WHAT THE TASK ASKS:
Determine how many lines of the entries contain "high". Reply with that number alone.

(Scene script records)
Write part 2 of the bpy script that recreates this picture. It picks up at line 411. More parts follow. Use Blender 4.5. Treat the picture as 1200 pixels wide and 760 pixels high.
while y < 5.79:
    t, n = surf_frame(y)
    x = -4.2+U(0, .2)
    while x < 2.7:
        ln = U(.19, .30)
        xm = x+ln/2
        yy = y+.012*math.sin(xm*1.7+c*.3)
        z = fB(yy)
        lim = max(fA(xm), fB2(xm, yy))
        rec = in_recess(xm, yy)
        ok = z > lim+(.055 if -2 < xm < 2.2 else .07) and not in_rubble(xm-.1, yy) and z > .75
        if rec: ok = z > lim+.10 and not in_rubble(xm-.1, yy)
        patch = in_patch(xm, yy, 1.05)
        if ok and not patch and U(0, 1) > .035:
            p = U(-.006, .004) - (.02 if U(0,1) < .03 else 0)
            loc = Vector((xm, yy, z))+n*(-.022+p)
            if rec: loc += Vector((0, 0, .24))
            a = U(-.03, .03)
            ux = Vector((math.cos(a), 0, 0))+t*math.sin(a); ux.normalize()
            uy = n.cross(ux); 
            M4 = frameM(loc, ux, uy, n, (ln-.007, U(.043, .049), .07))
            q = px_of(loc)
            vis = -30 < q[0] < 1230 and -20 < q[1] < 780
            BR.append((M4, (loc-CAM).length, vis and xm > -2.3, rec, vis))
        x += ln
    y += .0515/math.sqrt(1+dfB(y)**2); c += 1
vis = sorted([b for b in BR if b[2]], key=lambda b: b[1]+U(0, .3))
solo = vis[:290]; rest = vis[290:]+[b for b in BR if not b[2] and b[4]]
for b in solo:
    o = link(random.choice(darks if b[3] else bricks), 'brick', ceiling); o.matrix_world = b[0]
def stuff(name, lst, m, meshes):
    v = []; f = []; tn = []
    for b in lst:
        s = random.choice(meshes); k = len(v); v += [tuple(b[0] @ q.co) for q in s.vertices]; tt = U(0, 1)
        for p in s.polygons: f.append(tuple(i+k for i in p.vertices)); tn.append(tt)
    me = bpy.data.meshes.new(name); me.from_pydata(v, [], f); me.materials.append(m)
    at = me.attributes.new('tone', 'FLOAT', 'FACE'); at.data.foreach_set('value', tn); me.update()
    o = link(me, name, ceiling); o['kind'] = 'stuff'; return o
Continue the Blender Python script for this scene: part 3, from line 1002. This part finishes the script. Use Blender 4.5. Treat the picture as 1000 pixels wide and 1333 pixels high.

EXERCISE SOLUTION:
2